--- Data excerpt ---

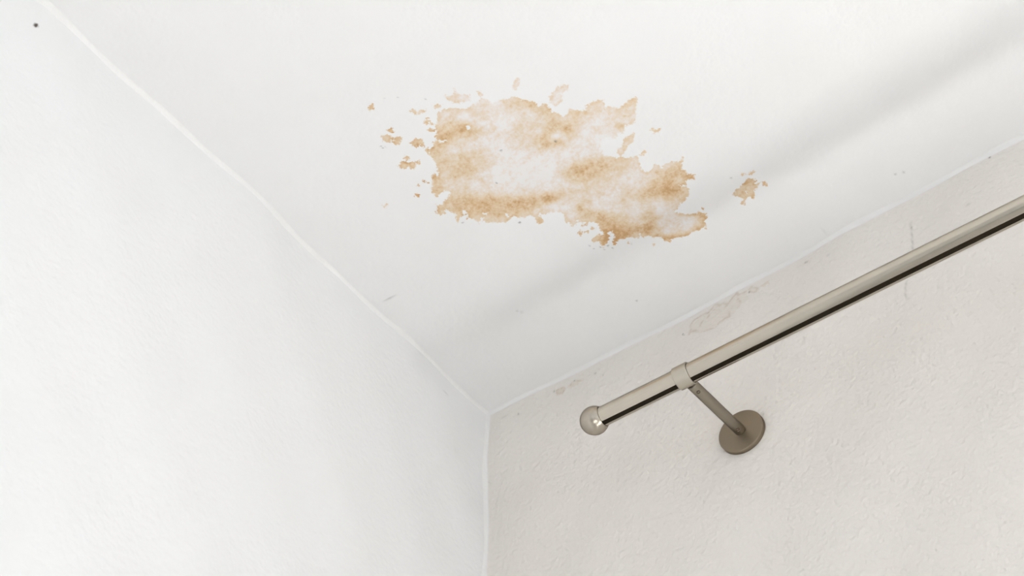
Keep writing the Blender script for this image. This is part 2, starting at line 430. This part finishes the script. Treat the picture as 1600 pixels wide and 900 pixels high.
def specks(P, onto, items):
    out = np.zeros(len(P))
    for x, y, r, a in items:
        c = np.array(onto((x, y))); e1 = np.array(onto((x+r, y)))-c; e2 = np.array(onto((x, y+r)))-c
        q = (P-c)@np.linalg.inv(np.array([e1, e2]).T).T
        out = np.maximum(out, a*np.clip(1.6-np.sqrt((q**2).sum(1)), 0, 1))
    return out

# ------------------------------------------------------------------ the room
ceiling_mat = paint_material('ceiling_paint', (0.91, 0.902, 0.895), 0.0006, mode='ceiling', lumps=0.15)
right_mat = paint_material('window_wall_paint', (0.885, 0.842, 0.79), 0.0023, (1.0, 1.0, 1.1), mode='wall', lumps=0.5)
left_mat = paint_material('side_wall_paint', PAINT, 0.0009, mode='wall', lumps=0.2)
plain_mat = paint_material('room_paint', PAINT, 0.0015)

def P3(x, y, z): return np.stack([x, y, z], 1)

# ceiling: fine where the stain is
xs = breaks([(-0.2, 0.06, 0.012), (0.06, 0.60, 0.0014), (0.60, 0.85, 0.012), (0.85, RX+0.2, 0.1)])
ys = breaks([(-RY-0.2, -0.75, 0.1), (-0.75, -0.44, 0.012), (-0.44, -0.02, 0.0014), (-0.02, 0.25, 0.010)])
ceiling, vts = slab('ceiling', xs, ys, lambda u, v: P3(u, v, ceiling_surface(u, v)), lambda u, v: P3(u, v, u*0+H+0.2), ceiling_mat)
P = vts[:, :2].copy(); n = len(P)
sdf = np.full(n, -0.03); tone = np.zeros(n)
main = np.array([on_ceiling(p) for p in MAIN])
lo = main.min(0)-0.09; hi = main.max(0)+0.13
near = np.nonzero(((P > lo) & (P < hi)).all(1))[0]
Q = P[near]
s = poly_sdf(Q, main)
t = np.full(len(Q), 0.33)
for x, y, rx, ry, ang, am in POOLS:
    t += am*blob_field(Q, on_ceiling, (x, y), rx, ry, ang)
t = np.where(s > -0.003, t, 0.3)
for hp in HOLES:
    s = np.minimum(s, -poly_sdf(Q, [on_ceiling(p) for p in hp]))
for pts, am in ISLANDS:
    d = poly_sdf(Q, [on_ceiling(p) for p in pts]) + 0.0004
    t = np.where((d > -0.004) & (d > s), am + 0.0*t, t)
    s = np.maximum(s, d)
s = np.where(poly_sdf(Q, [on_ceiling(p) for p in HOLES[0]]) > 0, -0.002, s)
sdf[near] = np.clip(s, -0.03, 0.03); tone[near] = np.clip(t, 0, 1.1)
me = ceiling.data
store(me, 'stain_sdf', sdf); store(me, 'stain_tone', tone); store(me, 'stain_line', np.zeros(n))
store(me, 'speck', specks(P, on_ceiling, CEIL_SPECKS))

# window wall
xs = breaks([(-0.2, 0.04, 0.008), (0.04, 0.40, 0.0016), (0.40, 0.60, 0.002), (0.60, WIN1[0], 0.004), (WIN1[0], WIN1[0]+0.06, 0.002), (WIN1[0]+0.06, WIN1[1], 0.1), (WIN1[1], RX+0.2, 0.1)])
zs = breaks([(0, WIN1[2], 0.15), (WIN1[2], WIN1[3], 0.1), (WIN1[3], H-0.24, 0.02), (H-0.24, H-0.15, 0.004), (H-0.15, H-0.0, 0.0016), (H, H+0.004, 0.004)])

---

● **Exercise directions**
Write down every line from the opening of the listing to the line with "def P3(x, y, z): return", both included, and nothing else; the pictures are omitted.

● **Response to this exercise**
Keep writing the Blender script for this image. This is part 2, starting at line 430. This part finishes the script. Treat the picture as 1600 pixels wide and 900 pixels high.
def specks(P, onto, items):
    out = np.zeros(len(P))
    for x, y, r, a in items:
        c = np.array(onto((x, y))); e1 = np.array(onto((x+r, y)))-c; e2 = np.array(onto((x, y+r)))-c
        q = (P-c)@np.linalg.inv(np.array([e1, e2]).T).T
        out = np.maximum(out, a*np.clip(1.6-np.sqrt((q**2).sum(1)), 0, 1))
    return out

# ------------------------------------------------------------------ the room
ceiling_mat = paint_material('ceiling_paint', (0.91, 0.902, 0.895), 0.0006, mode='ceiling', lumps=0.15)
right_mat = paint_material('window_wall_paint', (0.885, 0.842, 0.79), 0.0023, (1.0, 1.0, 1.1), mode='wall', lumps=0.5)
left_mat = paint_material('side_wall_paint', PAINT, 0.0009, mode='wall', lumps=0.2)
plain_mat = paint_material('room_paint', PAINT, 0.0015)

def P3(x, y, z): return np.stack([x, y, z], 1)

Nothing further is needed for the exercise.